In July, House Majority Leader Kevin McCarthy nominated Nehls to the Jan. 6 committee, along with Reps. Jim Jordan (R-OH), Rodney Davis (R-IL), Kelly Armstrong (R-ND), and Jim Banks (R-IN). After Pelosi rejected his choices, citing the fact that they were a mix of election objectors and members who rejected the idea of a congressional panel to begin with, the crew opened their own unauthorized shadow probe.

In late October, The Daily Beast reported that Banks had sent letters out to a number of government agencies requesting information about the attack. The full list of agencies he contacted is unknown, but many were reportedly the same departments contacted by the Jan. 6 select panel.

The same morning Nehls posted his tweet storm, fellow Texas Republican Louie Gohmert took to the House floor to announce—also without evidence—that the Department of Justice had “examined” congressional mail five months ago.

“We have seen that our mail—we’ve got two mail just a day apart. One came in Sept. 17 stamped by the Department as being received and reviewed and examined, and another from a Christian missionary to me, and it was reviewed by the Department of Justice,” Gohmert claimed.

Asked to explain this unsubstantiated, bizarre, and apparently anachronistic claim, Gohmert's office pointed The Daily Beast to a press release published later that day.

The statement revealed that the letters in question had first passed through the DOJ mailroom, and were stamped with that information, along with an undisclosed date.

The only explanation Gohmert offered in the statement was that congressional mail "is somehow being co-mingled" with DOJ mail, despite the two institutions having "completely different proprietary zip codes."

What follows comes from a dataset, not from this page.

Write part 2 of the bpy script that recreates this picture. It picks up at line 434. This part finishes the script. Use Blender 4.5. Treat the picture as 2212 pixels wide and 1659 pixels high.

"Even if it were a mistake to deliver Congress’ mail to the DOJ, the DOJ has an obligation to immediately notify Congress and forward the mail without opening it," Gohmert said in his statement.

The office did not reply when asked whether the mail had been originally addressed to Gohmert's office or to another mailbox, perhaps one affiliated with the Justice Department.

Nehls' office did not immediately respond to a request for comment.